Das Ende einer erfolgreichen Kampagne
Einige Sucher waren unermüdlich und verbrachten mehr als 60 Tage auf den Feldern um Ribbeck. Der letzte bekannte Meteoritenfund wurde am 11. Juli gemeldet. Dieser Meteorit war bereits stark verwittert und zerbröselte wortwörtlich in der Hand. Zu diesem Zeitpunkt wurden schon einige der Rapsfelder geerntet und gepflügt. Damit wurde auch das Ende der Suche eingeläutet.

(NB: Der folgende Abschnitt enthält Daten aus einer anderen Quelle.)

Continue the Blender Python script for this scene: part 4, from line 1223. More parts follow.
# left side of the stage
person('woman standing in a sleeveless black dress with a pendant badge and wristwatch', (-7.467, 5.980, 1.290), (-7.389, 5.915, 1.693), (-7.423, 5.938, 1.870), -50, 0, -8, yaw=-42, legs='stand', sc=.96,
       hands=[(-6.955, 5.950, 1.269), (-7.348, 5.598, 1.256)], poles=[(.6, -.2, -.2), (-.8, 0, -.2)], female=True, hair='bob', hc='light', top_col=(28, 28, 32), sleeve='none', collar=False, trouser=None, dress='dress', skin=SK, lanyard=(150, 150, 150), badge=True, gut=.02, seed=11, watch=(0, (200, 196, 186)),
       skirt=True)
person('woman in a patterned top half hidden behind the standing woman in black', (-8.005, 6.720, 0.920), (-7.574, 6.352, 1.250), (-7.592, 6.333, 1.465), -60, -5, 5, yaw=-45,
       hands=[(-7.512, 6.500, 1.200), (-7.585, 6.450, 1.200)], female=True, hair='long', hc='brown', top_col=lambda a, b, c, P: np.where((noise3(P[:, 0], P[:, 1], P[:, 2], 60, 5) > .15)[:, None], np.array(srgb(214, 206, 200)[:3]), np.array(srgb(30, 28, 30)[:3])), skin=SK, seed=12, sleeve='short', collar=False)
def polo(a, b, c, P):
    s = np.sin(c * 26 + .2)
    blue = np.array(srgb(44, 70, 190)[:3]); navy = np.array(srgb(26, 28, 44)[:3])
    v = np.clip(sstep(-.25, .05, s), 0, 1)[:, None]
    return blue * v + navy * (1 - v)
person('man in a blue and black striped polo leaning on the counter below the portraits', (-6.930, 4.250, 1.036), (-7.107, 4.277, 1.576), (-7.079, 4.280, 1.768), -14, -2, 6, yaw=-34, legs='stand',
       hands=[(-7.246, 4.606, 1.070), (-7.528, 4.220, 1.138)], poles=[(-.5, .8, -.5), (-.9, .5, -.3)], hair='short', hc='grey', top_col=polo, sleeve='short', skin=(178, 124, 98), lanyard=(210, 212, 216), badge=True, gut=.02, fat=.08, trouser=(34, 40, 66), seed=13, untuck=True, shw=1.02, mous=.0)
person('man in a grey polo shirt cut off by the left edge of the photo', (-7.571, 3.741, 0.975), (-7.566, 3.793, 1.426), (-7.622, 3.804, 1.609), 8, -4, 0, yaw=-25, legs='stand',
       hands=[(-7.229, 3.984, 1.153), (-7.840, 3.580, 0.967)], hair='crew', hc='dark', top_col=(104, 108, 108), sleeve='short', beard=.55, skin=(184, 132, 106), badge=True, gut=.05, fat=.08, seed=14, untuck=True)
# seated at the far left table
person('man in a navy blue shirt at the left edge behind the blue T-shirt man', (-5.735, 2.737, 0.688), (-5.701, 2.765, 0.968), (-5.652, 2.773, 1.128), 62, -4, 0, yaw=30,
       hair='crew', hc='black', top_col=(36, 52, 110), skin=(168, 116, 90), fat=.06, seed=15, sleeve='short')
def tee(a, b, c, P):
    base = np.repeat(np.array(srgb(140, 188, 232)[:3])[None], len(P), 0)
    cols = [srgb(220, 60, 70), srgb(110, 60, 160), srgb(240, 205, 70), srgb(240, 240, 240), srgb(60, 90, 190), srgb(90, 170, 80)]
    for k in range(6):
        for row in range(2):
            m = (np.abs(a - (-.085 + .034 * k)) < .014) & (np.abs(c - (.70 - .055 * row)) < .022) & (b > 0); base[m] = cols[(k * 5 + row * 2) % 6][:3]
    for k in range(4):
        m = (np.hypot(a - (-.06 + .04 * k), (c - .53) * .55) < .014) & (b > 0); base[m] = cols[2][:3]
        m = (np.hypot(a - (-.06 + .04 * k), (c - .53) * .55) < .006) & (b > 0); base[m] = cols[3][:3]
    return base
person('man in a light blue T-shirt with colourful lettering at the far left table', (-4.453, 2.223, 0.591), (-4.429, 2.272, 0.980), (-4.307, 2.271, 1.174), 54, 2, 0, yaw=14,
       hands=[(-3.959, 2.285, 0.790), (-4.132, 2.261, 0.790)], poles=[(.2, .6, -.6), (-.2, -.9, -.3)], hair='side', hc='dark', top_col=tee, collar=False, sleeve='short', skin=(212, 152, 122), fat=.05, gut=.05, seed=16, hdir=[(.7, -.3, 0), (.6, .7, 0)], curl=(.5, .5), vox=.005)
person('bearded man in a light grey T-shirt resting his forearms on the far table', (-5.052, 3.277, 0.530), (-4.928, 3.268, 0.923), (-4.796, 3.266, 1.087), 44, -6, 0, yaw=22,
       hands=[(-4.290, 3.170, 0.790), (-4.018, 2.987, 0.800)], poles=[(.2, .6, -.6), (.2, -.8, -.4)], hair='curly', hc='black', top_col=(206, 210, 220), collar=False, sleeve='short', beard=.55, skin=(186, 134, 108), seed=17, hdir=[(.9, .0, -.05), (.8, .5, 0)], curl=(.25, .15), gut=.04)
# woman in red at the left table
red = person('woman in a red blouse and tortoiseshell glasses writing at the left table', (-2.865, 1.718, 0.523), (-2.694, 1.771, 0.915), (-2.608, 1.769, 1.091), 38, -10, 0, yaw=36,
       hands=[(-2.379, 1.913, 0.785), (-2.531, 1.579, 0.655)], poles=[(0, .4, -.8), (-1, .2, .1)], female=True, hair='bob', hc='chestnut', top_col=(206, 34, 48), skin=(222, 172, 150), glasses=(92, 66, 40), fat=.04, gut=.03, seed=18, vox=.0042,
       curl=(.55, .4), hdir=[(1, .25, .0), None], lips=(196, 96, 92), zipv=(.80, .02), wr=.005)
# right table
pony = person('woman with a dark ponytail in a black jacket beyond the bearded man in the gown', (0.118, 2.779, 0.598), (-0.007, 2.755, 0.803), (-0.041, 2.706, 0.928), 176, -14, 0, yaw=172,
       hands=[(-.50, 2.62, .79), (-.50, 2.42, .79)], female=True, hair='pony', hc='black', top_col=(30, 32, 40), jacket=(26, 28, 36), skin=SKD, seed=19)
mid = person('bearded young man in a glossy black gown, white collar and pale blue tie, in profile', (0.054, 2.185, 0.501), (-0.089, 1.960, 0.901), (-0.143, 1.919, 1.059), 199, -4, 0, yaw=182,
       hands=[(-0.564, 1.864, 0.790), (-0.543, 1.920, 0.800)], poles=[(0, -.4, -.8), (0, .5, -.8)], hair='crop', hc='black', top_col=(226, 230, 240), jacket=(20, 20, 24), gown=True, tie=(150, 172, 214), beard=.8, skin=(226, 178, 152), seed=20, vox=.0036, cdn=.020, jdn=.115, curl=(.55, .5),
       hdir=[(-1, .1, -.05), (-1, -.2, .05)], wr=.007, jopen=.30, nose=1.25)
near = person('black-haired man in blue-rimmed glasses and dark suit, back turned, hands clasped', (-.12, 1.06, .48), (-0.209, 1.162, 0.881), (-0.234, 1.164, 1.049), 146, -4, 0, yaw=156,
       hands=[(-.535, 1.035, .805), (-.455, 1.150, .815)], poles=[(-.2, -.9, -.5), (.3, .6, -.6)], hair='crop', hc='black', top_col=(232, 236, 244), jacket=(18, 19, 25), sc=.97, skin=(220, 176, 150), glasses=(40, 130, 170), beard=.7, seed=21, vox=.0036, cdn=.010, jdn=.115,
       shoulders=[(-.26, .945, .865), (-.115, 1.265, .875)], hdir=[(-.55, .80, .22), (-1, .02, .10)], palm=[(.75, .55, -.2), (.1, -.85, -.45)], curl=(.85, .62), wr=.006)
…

Insgesamt gelang es dem Arbeitskreis Meteore, acht Meteoriten mit einer Gesamtmasse von 126,2 Gramm zu bergen. Während der gesamten Suche nach den Ribbeck-Meteoriten war ich stets im engen Austausch mit anderen Suchern, deren Funde ich mit Datum, Fundort und Gewicht protokolliert habe. So entstand nach und nach eine detaillierte Karte des Streufelds, das sich von Ribbeck bis nach Nauen erstreckt. Zum 21. Juli 2024 konnten wir 203 Funde mit einer bekannten Gesamtmasse von 1,79 Kilogramm dokumentieren (siehe »Die Verteilung aller Funde«). Wer die Havelland-Meteoriten einmal selbst bestaunen möchte, kann dies im Museum für Naturkunde in Berlin tun. Einige der Funde des Arbeitskreises Meteore sind außerdem im Astronomiemuseum der Sternwarte Sonneberg und dem Planetarium Wolfsburg für die Öffentlichkeit zugänglich.
Der Meteoritenfall von Ribbeck ist in vielerlei Hinsicht ein absoluter Glücksfall. Es ist erst das achte Mal, dass ein Asteroid im All entdeckt und dessen Eintritt in die Erdatmosphäre vorausgesagt wurde. Und es ist das vierte Mal, dass dabei auch Meteoriten gefunden werden konnten. Auf Grund der Beobachtung des Asteroiden vor dem Atmosphäreneintritt, der Aufzeichnung durch diverse Kameras und das AllSky7-Netzwerk sowie der detaillierten Dokumentation der Funde ist »Ribbeck« mit Abstand einer der am besten dokumentierten Meteoritenfälle in Deutschland.